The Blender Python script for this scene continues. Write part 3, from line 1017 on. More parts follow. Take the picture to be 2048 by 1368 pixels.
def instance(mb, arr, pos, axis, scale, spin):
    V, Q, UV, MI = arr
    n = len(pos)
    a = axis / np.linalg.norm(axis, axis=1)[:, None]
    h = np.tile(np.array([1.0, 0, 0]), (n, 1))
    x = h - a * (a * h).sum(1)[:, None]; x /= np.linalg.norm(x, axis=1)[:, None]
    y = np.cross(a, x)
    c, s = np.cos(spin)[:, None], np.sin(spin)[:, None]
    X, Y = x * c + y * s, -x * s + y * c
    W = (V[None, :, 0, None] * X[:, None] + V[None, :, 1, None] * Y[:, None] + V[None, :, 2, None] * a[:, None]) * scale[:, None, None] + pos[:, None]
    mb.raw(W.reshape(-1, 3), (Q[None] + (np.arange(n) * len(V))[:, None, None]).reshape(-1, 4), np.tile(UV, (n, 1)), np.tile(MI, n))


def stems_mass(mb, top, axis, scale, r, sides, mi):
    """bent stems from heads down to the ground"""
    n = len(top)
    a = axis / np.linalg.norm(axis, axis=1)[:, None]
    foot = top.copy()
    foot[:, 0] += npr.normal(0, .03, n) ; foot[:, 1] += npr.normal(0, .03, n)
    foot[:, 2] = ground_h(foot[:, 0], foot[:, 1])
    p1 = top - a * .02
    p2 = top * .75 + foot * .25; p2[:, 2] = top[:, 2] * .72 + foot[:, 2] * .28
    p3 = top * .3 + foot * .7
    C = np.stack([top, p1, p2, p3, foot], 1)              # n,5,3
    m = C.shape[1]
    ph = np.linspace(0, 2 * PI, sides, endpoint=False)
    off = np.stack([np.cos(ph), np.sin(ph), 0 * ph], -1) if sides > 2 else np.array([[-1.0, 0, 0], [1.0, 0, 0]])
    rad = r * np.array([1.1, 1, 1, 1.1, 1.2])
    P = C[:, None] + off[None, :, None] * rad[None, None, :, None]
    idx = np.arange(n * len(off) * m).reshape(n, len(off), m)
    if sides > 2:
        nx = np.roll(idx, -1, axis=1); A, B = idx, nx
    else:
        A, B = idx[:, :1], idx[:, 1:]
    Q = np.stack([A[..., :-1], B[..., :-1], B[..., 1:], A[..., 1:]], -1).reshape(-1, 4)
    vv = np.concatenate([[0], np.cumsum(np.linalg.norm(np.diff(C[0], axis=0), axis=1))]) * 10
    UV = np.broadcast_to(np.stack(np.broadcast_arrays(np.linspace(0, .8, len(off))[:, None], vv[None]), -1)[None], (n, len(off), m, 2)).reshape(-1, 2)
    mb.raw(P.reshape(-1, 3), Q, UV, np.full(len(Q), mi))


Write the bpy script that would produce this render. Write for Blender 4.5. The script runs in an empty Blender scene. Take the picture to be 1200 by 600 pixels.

────────────────────

§ **REQUEST**
Output the listing above without altering a single character.

§ **PROBLEM SOLUTION**
The Blender Python script for this scene continues. Write part 3, from line 1017 on. More parts follow. Take the picture to be 2048 by 1368 pixels.
def instance(mb, arr, pos, axis, scale, spin):
    V, Q, UV, MI = arr
    n = len(pos)
    a = axis / np.linalg.norm(axis, axis=1)[:, None]
    h = np.tile(np.array([1.0, 0, 0]), (n, 1))
    x = h - a * (a * h).sum(1)[:, None]; x /= np.linalg.norm(x, axis=1)[:, None]
    y = np.cross(a, x)
    c, s = np.cos(spin)[:, None], np.sin(spin)[:, None]
    X, Y = x * c + y * s, -x * s + y * c
    W = (V[None, :, 0, None] * X[:, None] + V[None, :, 1, None] * Y[:, None] + V[None, :, 2, None] * a[:, None]) * scale[:, None, None] + pos[:, None]
    mb.raw(W.reshape(-1, 3), (Q[None] + (np.arange(n) * len(V))[:, None, None]).reshape(-1, 4), np.tile(UV, (n, 1)), np.tile(MI, n))


def stems_mass(mb, top, axis, scale, r, sides, mi):
    """bent stems from heads down to the ground"""
    n = len(top)
    a = axis / np.linalg.norm(axis, axis=1)[:, None]
    foot = top.copy()
    foot[:, 0] += npr.normal(0, .03, n) ; foot[:, 1] += npr.normal(0, .03, n)
    foot[:, 2] = ground_h(foot[:, 0], foot[:, 1])
    p1 = top - a * .02
    p2 = top * .75 + foot * .25; p2[:, 2] = top[:, 2] * .72 + foot[:, 2] * .28
    p3 = top * .3 + foot * .7
    C = np.stack([top, p1, p2, p3, foot], 1)              # n,5,3
    m = C.shape[1]
    ph = np.linspace(0, 2 * PI, sides, endpoint=False)
    off = np.stack([np.cos(ph), np.sin(ph), 0 * ph], -1) if sides > 2 else np.array([[-1.0, 0, 0], [1.0, 0, 0]])
    rad = r * np.array([1.1, 1, 1, 1.1, 1.2])
    P = C[:, None] + off[None, :, None] * rad[None, None, :, None]
    idx = np.arange(n * len(off) * m).reshape(n, len(off), m)
    if sides > 2:
        nx = np.roll(idx, -1, axis=1); A, B = idx, nx
    else:
        A, B = idx[:, :1], idx[:, 1:]
    Q = np.stack([A[..., :-1], B[..., :-1], B[..., 1:], A[..., 1:]], -1).reshape(-1, 4)
    vv = np.concatenate([[0], np.cumsum(np.linalg.norm(np.diff(C[0], axis=0), axis=1))]) * 10
    UV = np.broadcast_to(np.stack(np.broadcast_arrays(np.linspace(0, .8, len(off))[:, None], vv[None]), -1)[None], (n, len(off), m, 2)).reshape(-1, 2)
    mb.raw(P.reshape(-1, 3), Q, UV, np.full(len(Q), mi))


Write the bpy script that would produce this render. Write for Blender 4.5. The script runs in an empty Blender scene. Take the picture to be 1200 by 600 pixels.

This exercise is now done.